While on campus, DaCosta played an active role in Georgetown Radio. She spent two semesters as a music board director and three semesters as co-host of a radio show with Bitterly called “Quirky Quips.”

“She invented the name,” Bitterly said. “We would basically just play our favorite songs and `quip’ about literally anything that we felt like talking about. . We just couldn’t get over the fact that someone actually let us talk on air.”

DaCosta’s devotion to student radio stemmed from her love of music.

“I attribute about half of the music on my iPod to stuff I stole off her computer over the summer,” Candido said. “She loved the Carole King album `Tapestry.’ . She was always singing and humming the songs from it.”

“Music was so important to Arielle – I think it spoke to her creativity and her passion,” Johanna Peiser (COL ’11) said.

DaCosta’s love of travel and languages – she was fluent in French and a student of Spanish – directed her academic pursuits. In addition to the two summers she spent studying abroad, DaCosta planned to spend both semesters of her junior year in Europe. This semester, she studied at the University of Salamanca in Spain, but was planning to move to France for her second semester, according to Magdalena Chica-Garzon, assistant director in the Office of International Programs.
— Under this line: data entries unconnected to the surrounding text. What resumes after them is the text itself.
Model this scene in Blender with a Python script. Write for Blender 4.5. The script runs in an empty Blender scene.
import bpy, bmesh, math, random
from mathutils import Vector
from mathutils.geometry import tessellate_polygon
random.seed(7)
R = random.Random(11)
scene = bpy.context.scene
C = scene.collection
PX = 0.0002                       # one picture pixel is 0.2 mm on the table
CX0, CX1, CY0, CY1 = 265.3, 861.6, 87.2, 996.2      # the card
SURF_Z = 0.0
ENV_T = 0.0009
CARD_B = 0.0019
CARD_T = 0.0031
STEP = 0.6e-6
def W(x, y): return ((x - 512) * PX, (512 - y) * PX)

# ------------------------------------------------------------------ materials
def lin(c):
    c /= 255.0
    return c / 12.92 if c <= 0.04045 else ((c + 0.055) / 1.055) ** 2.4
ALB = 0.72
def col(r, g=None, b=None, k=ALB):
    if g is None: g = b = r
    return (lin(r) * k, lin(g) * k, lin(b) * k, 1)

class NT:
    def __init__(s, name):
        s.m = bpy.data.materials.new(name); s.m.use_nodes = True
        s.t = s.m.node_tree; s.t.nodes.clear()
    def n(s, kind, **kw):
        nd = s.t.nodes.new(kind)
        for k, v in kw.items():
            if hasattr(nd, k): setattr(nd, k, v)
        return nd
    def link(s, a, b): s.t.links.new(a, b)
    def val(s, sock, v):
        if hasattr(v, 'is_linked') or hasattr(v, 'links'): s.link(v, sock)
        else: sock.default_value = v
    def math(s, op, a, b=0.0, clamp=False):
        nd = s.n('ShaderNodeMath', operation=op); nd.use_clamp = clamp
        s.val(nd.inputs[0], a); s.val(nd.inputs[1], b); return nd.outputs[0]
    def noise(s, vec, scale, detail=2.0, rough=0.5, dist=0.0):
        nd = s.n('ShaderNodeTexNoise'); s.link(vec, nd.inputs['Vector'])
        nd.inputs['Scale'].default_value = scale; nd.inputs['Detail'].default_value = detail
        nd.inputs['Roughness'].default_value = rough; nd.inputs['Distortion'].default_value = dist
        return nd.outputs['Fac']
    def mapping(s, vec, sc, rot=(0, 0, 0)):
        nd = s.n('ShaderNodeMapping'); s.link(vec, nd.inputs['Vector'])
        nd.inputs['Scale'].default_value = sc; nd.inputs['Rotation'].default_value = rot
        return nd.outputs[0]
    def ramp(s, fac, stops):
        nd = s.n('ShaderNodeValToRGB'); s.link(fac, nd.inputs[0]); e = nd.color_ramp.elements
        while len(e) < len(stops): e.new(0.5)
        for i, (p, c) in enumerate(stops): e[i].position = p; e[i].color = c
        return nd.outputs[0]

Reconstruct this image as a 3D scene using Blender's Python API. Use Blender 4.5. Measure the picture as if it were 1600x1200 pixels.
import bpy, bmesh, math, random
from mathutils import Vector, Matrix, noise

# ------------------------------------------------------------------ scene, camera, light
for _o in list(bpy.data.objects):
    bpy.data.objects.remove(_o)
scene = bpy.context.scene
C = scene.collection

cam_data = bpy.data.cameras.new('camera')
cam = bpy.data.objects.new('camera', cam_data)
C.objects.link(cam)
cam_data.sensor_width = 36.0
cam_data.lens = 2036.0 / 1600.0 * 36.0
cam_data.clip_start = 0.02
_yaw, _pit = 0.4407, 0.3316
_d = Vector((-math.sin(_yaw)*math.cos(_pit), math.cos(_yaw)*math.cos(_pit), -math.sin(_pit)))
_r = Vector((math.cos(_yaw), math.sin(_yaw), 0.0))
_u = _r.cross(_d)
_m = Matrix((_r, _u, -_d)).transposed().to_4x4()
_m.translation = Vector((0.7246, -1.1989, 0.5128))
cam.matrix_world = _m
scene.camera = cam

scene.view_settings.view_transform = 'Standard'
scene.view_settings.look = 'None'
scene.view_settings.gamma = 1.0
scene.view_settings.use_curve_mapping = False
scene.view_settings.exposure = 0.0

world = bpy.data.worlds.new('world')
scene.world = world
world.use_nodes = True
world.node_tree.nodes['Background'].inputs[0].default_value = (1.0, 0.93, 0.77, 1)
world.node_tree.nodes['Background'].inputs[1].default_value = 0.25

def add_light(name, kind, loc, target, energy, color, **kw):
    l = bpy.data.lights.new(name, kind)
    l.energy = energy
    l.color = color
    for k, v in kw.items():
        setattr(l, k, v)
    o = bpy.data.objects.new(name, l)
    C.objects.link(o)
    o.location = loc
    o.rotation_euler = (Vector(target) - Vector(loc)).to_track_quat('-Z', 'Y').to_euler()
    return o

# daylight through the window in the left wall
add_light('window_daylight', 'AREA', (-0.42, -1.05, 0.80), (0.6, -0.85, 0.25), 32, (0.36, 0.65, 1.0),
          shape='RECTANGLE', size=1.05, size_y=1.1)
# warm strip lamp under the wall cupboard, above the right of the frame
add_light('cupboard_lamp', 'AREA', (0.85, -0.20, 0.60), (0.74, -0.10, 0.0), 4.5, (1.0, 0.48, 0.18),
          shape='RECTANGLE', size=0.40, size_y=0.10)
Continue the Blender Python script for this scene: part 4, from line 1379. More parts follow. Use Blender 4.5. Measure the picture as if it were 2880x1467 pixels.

“She was the model student in terms of study abroad, having completed two summer programs and in the midst of a full academic year abroad,” Chica-Garzon said. “She will always be remembered by her numerous advisers in OIP as a pleasant and delightful young woman.”

DaCosta was not only a friend to fellow classmates and professors, but also a lover of animals, which she treated with the same amount of respect.

“She always used to say that people can take care of themselves but animals couldn’t,” Candido said. “When we spent the weekend in the Tuscan countryside, she befriended the huge dog that lived at the farmhouse we stayed at and never stopped petting it even though it was so dirty it made her hands black.”

“I remember there was a stray dog that we saw a decent amount in Tours, and Arielle could not stand to see this,” Gilligan said. “So she made sure to always find him and feed him any leftovers.”

DaCosta grew up in Stoughton, Mass. and attended the Dana Hall School in Wellesley, Mass. The cause of her death has not been made public. Her family could not be reached for comment.

In her two years at Georgetown, DaCosta touched the hearts of many.

“We all suffered a huge loss when Arielle left us but I still feel so fortunate that I was able spend the last two years getting to know Arielle and experiencing her warmth and energy,” White said. “Arielle demonstrated how beautiful a person can be both inside and out. I miss her and will never forget her and the impact she had on my life.”

“I’ll miss her every single day. Words can’t describe how much I love her,” Bitterly said.

“It is truly such a tragedy to lose Arielle. I still cannot really grasp it,” Gilligan said. “It just is not fair, and she is missed by so many people. I, along with countless others, will never forget her along with the positive impact she had on all of our lives.”